TASK DETAILS: Print the listing as it stands, omitting all images.

::: RECORDED DATA

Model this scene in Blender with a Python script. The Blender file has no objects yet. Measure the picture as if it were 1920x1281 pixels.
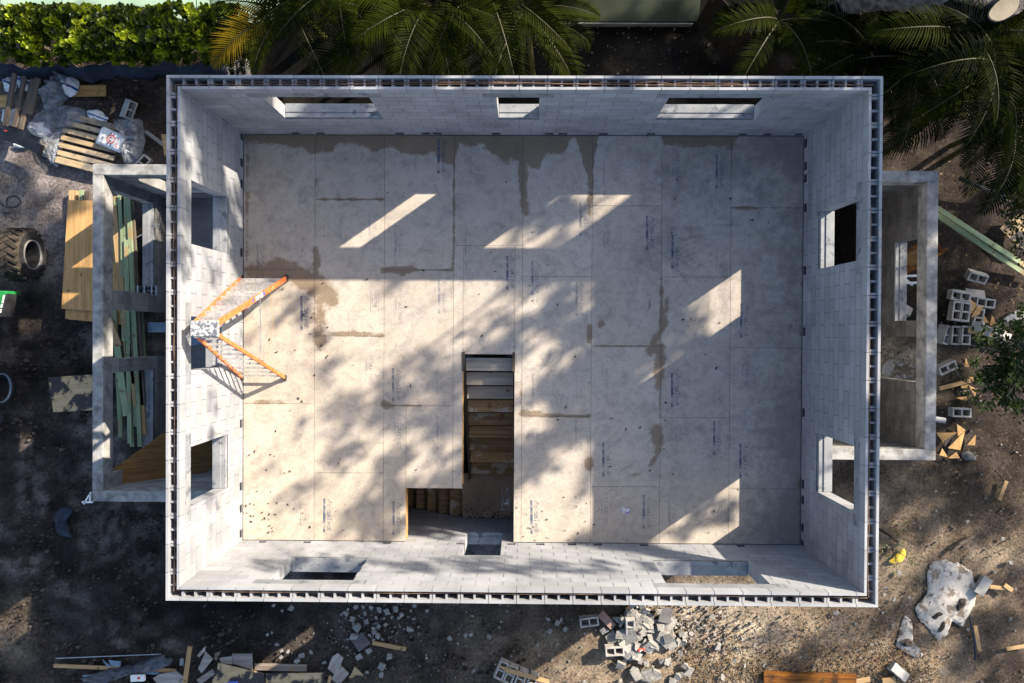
import bpy, math, random
import numpy as np
from mathutils import Matrix, Vector, Euler
random.seed(7); RNG = np.random.default_rng(11)
SC = bpy.context.scene; COL = SC.collection
PI = math.pi
# ------------------------------------------------------------------ camera, sky, sun, exposure
DZ = 3.048                      # level of the upper floor deck
W, D, T = 9.86, 7.187, 0.20     # inner size of the house, wall thickness
CO = 0.2032                     # one block course
CAM = Vector((0.0059, 0.0942, DZ + 14.2517)); FPX = 1516.6
ROT = Euler((-0.0093238, 0.0122089, 0.0055314), 'XYZ')
cd = bpy.data.cameras.new('camera'); cam = bpy.data.objects.new('camera', cd); COL.objects.link(cam)
cd.sensor_width = 36; cd.lens = FPX / 1920 * 36; cd.clip_end = 2000; cd.clip_start = 0.1
cam.location = CAM; cam.rotation_euler = ROT; SC.camera = cam
RM = ROT.to_matrix()
SUN = Vector((1.39, 0.975, 1.0))         # direction towards the sun
elev = math.atan2(1, math.hypot(SUN.x, SUN.y)); azim = math.atan2(SUN.x, SUN.y)
world = bpy.data.worlds.new('World'); SC.world = world; world.use_nodes = True
wn = world.node_tree; sky = wn.nodes.new('ShaderNodeTexSky'); sky.sky_type = 'NISHITA'
sky.sun_disc = False; sky.dust_density = 1.6; sky.ozone_density = 1.0; sky.sun_elevation = elev; sky.sun_rotation = azim
wn.links.new(sky.outputs[0], wn.nodes['Background'].inputs[0]); wn.nodes['Background'].inputs[1].default_value = 0.105
sl = bpy.data.lights.new('sun', 'SUN'); sl.energy = 5.0; sl.angle = math.radians(0.53); sl.color = (1.0, 0.89, 0.73)
so = bpy.data.objects.new('sun', sl); COL.objects.link(so); so.rotation_euler = SUN.to_track_quat('Z', 'Y').to_euler()
so.location = (30, 20, 25)
SC.view_settings.view_transform = 'Standard'; SC.view_settings.look = 'None'
SC.view_settings.exposure = 1.42; SC.view_settings.gamma = 1

def at(u, v, z=0.0):            # the point at height z that the photograph shows at pixel (u, v)
    d = RM @ Vector(((u - 960) / FPX, -(v - 640.5) / FPX, -1.0))
    k = (z - CAM.z) / d.z
    return CAM + d * k
def ang(u0, v0, u1, v1): return math.atan2(-(v1 - v0), u1 - u0)

# ------------------------------------------------------------------ mesh helpers
class MB:
    def __init__(s): s.v = []; s.f = []; s.m = []; s.t = []
    def add(s, vs, fs, tint=1.0, mi=0):
        o = len(s.v); s.v += [tuple(p) for p in vs]; s.t += [tint] * len(vs)
        for f in fs: s.f.append(tuple(i + o for i in f)); s.m.append(mi)
    def box(s, x0, x1, y0, y1, z0, z1, tint=1.0, mi=0, X=None):
        vs = [Vector(p) for p in ((x0,y0,z0),(x1,y0,z0),(x1,y1,z0),(x0,y1,z0),(x0,y0,z1),(x1,y0,z1),(x1,y1,z1),(x0,y1,z1))]
        if X is not None: vs = [X @ p for p in vs]
        s.add(vs, [(3,2,1,0),(4,5,6,7),(0,1,5,4),(1,2,6,5),(2,3,7,6),(3,0,4,7)], tint, mi)
    def prism(s, pts, z0, z1, tint=1.0, mi=0):
        a = sum(pts[i][0]*pts[(i+1)%len(pts)][1]-pts[(i+1)%len(pts)][0]*pts[i][1] for i in range(len(pts)))
        if a < 0: pts = pts[::-1]
        n = len(pts)
        vs = [(p[0],p[1],z0) for p in pts] + [(p[0],p[1],z1) for p in pts]
        s.add(vs, [tuple(range(n-1,-1,-1)), tuple(range(n,2*n))] + [(i,(i+1)%n,n+(i+1)%n,n+i) for i in range(n)], tint, mi)
    def tube(s, path, rad, n=8, tint=1.0, mi=0, cap=True):
        path = [Vector(p) for p in path]; m = len(path)
        if not hasattr(rad, '__len__'): rad = [rad]*m
        vs = []; up = Vector((0.13,0.21,1)).normalized()
        for i, p in enumerate(path):
            d = (path[min(i+1,m-1)] - path[max(i-1,0)]).normalized()
            a = d.cross(up)
            if a.length < 1e-3: a = d.cross(Vector((1,0,0)))
            a.normalize(); b = d.cross(a).normalized()
            for k in range(n):
                t = 2*PI*k/n; vs.append(p + (a*math.cos(t) + b*math.sin(t))*rad[i])
        fs = [(i*n+k, (i+1)*n+k, (i+1)*n+(k+1)%n, i*n+(k+1)%n) for i in range(m-1) for k in range(n)]
        if cap: fs += [tuple(range(n)), tuple(range(m*n-1, (m-1)*n-1, -1))]
        s.add(vs, fs, tint, mi)
    def lathe(s, prof, n=32, axis='X', tint=1.0, mi=0, X=None):   # prof: (radius, offset along axis)
        vs = []
        for r, o in prof:
            for k in range(n):
                t = 2*PI*k/n; c, q = r*math.cos(t), r*math.sin(t)
                p = Vector((o,c,q)) if axis == 'X' else Vector((c,q,o))
                vs.append(X @ p if X is not None else p)
        m = len(prof)
        s.add(vs, [(i*n+k, i*n+(k+1)%n, (i+1)*n+(k+1)%n, (i+1)*n+k) for i in range(m-1) for k in range(n)], tint, mi)
    def build(s, name, mats, parent=None, loc=None, rz=0, smooth=False, rot=None):
        me = bpy.data.meshes.new(name); me.from_pydata(s.v, [], s.f)
        for m in (mats if isinstance(mats, (list,tuple)) else [mats]): me.materials.append(m)
        me.polygons.foreach_set('material_index', s.m)
        at_ = me.attributes.new('tint', 'FLOAT', 'POINT'); at_.data.foreach_set('value', s.t)
        if smooth: me.polygons.foreach_set('use_smooth', [True]*len(me.polygons))
        me.update(); o = bpy.data.objects.new(name, me); COL.objects.link(o)
        if parent: o.parent = parent
        if loc is not None: o.location = loc
        o.rotation_euler = rot if rot is not None else (0,0,rz)
        return o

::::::

TASK ANSWER:
Model this scene in Blender with a Python script. The Blender file has no objects yet. Measure the picture as if it were 1920x1281 pixels.
import bpy, math, random
import numpy as np
from mathutils import Matrix, Vector, Euler
random.seed(7); RNG = np.random.default_rng(11)
SC = bpy.context.scene; COL = SC.collection
PI = math.pi
# ------------------------------------------------------------------ camera, sky, sun, exposure
DZ = 3.048                      # level of the upper floor deck
W, D, T = 9.86, 7.187, 0.20     # inner size of the house, wall thickness
CO = 0.2032                     # one block course
CAM = Vector((0.0059, 0.0942, DZ + 14.2517)); FPX = 1516.6
ROT = Euler((-0.0093238, 0.0122089, 0.0055314), 'XYZ')
cd = bpy.data.cameras.new('camera'); cam = bpy.data.objects.new('camera', cd); COL.objects.link(cam)
cd.sensor_width = 36; cd.lens = FPX / 1920 * 36; cd.clip_end = 2000; cd.clip_start = 0.1
cam.location = CAM; cam.rotation_euler = ROT; SC.camera = cam
RM = ROT.to_matrix()
SUN = Vector((1.39, 0.975, 1.0))         # direction towards the sun
elev = math.atan2(1, math.hypot(SUN.x, SUN.y)); azim = math.atan2(SUN.x, SUN.y)
world = bpy.data.worlds.new('World'); SC.world = world; world.use_nodes = True
wn = world.node_tree; sky = wn.nodes.new('ShaderNodeTexSky'); sky.sky_type = 'NISHITA'
sky.sun_disc = False; sky.dust_density = 1.6; sky.ozone_density = 1.0; sky.sun_elevation = elev; sky.sun_rotation = azim
wn.links.new(sky.outputs[0], wn.nodes['Background'].inputs[0]); wn.nodes['Background'].inputs[1].default_value = 0.105
sl = bpy.data.lights.new('sun', 'SUN'); sl.energy = 5.0; sl.angle = math.radians(0.53); sl.color = (1.0, 0.89, 0.73)
so = bpy.data.objects.new('sun', sl); COL.objects.link(so); so.rotation_euler = SUN.to_track_quat('Z', 'Y').to_euler()
so.location = (30, 20, 25)
SC.view_settings.view_transform = 'Standard'; SC.view_settings.look = 'None'
SC.view_settings.exposure = 1.42; SC.view_settings.gamma = 1

def at(u, v, z=0.0):            # the point at height z that the photograph shows at pixel (u, v)
    d = RM @ Vector(((u - 960) / FPX, -(v - 640.5) / FPX, -1.0))
    k = (z - CAM.z) / d.z
    return CAM + d * k
def ang(u0, v0, u1, v1): return math.atan2(-(v1 - v0), u1 - u0)

# ------------------------------------------------------------------ mesh helpers
class MB:
    def __init__(s): s.v = []; s.f = []; s.m = []; s.t = []
    def add(s, vs, fs, tint=1.0, mi=0):
        o = len(s.v); s.v += [tuple(p) for p in vs]; s.t += [tint] * len(vs)
        for f in fs: s.f.append(tuple(i + o for i in f)); s.m.append(mi)
    def box(s, x0, x1, y0, y1, z0, z1, tint=1.0, mi=0, X=None):
        vs = [Vector(p) for p in ((x0,y0,z0),(x1,y0,z0),(x1,y1,z0),(x0,y1,z0),(x0,y0,z1),(x1,y0,z1),(x1,y1,z1),(x0,y1,z1))]
        if X is not None: vs = [X @ p for p in vs]
        s.add(vs, [(3,2,1,0),(4,5,6,7),(0,1,5,4),(1,2,6,5),(2,3,7,6),(3,0,4,7)], tint, mi)
    def prism(s, pts, z0, z1, tint=1.0, mi=0):
        a = sum(pts[i][0]*pts[(i+1)%len(pts)][1]-pts[(i+1)%len(pts)][0]*pts[i][1] for i in range(len(pts)))
        if a < 0: pts = pts[::-1]
        n = len(pts)
        vs = [(p[0],p[1],z0) for p in pts] + [(p[0],p[1],z1) for p in pts]
        s.add(vs, [tuple(range(n-1,-1,-1)), tuple(range(n,2*n))] + [(i,(i+1)%n,n+(i+1)%n,n+i) for i in range(n)], tint, mi)
    def tube(s, path, rad, n=8, tint=1.0, mi=0, cap=True):
        path = [Vector(p) for p in path]; m = len(path)
        if not hasattr(rad, '__len__'): rad = [rad]*m
        vs = []; up = Vector((0.13,0.21,1)).normalized()
        for i, p in enumerate(path):
            d = (path[min(i+1,m-1)] - path[max(i-1,0)]).normalized()
            a = d.cross(up)
            if a.length < 1e-3: a = d.cross(Vector((1,0,0)))
            a.normalize(); b = d.cross(a).normalized()
            for k in range(n):
                t = 2*PI*k/n; vs.append(p + (a*math.cos(t) + b*math.sin(t))*rad[i])
        fs = [(i*n+k, (i+1)*n+k, (i+1)*n+(k+1)%n, i*n+(k+1)%n) for i in range(m-1) for k in range(n)]
        if cap: fs += [tuple(range(n)), tuple(range(m*n-1, (m-1)*n-1, -1))]
        s.add(vs, fs, tint, mi)
    def lathe(s, prof, n=32, axis='X', tint=1.0, mi=0, X=None):   # prof: (radius, offset along axis)
        vs = []
        for r, o in prof:
            for k in range(n):
                t = 2*PI*k/n; c, q = r*math.cos(t), r*math.sin(t)
                p = Vector((o,c,q)) if axis == 'X' else Vector((c,q,o))
                vs.append(X @ p if X is not None else p)
        m = len(prof)
        s.add(vs, [(i*n+k, i*n+(k+1)%n, (i+1)*n+(k+1)%n, (i+1)*n+k) for i in range(m-1) for k in range(n)], tint, mi)
    def build(s, name, mats, parent=None, loc=None, rz=0, smooth=False, rot=None):
        me = bpy.data.meshes.new(name); me.from_pydata(s.v, [], s.f)
        for m in (mats if isinstance(mats, (list,tuple)) else [mats]): me.materials.append(m)
        me.polygons.foreach_set('material_index', s.m)
        at_ = me.attributes.new('tint', 'FLOAT', 'POINT'); at_.data.foreach_set('value', s.t)
        if smooth: me.polygons.foreach_set('use_smooth', [True]*len(me.polygons))
        me.update(); o = bpy.data.objects.new(name, me); COL.objects.link(o)
        if parent: o.parent = parent
        if loc is not None: o.location = loc
        o.rotation_euler = rot if rot is not None else (0,0,rz)
        return o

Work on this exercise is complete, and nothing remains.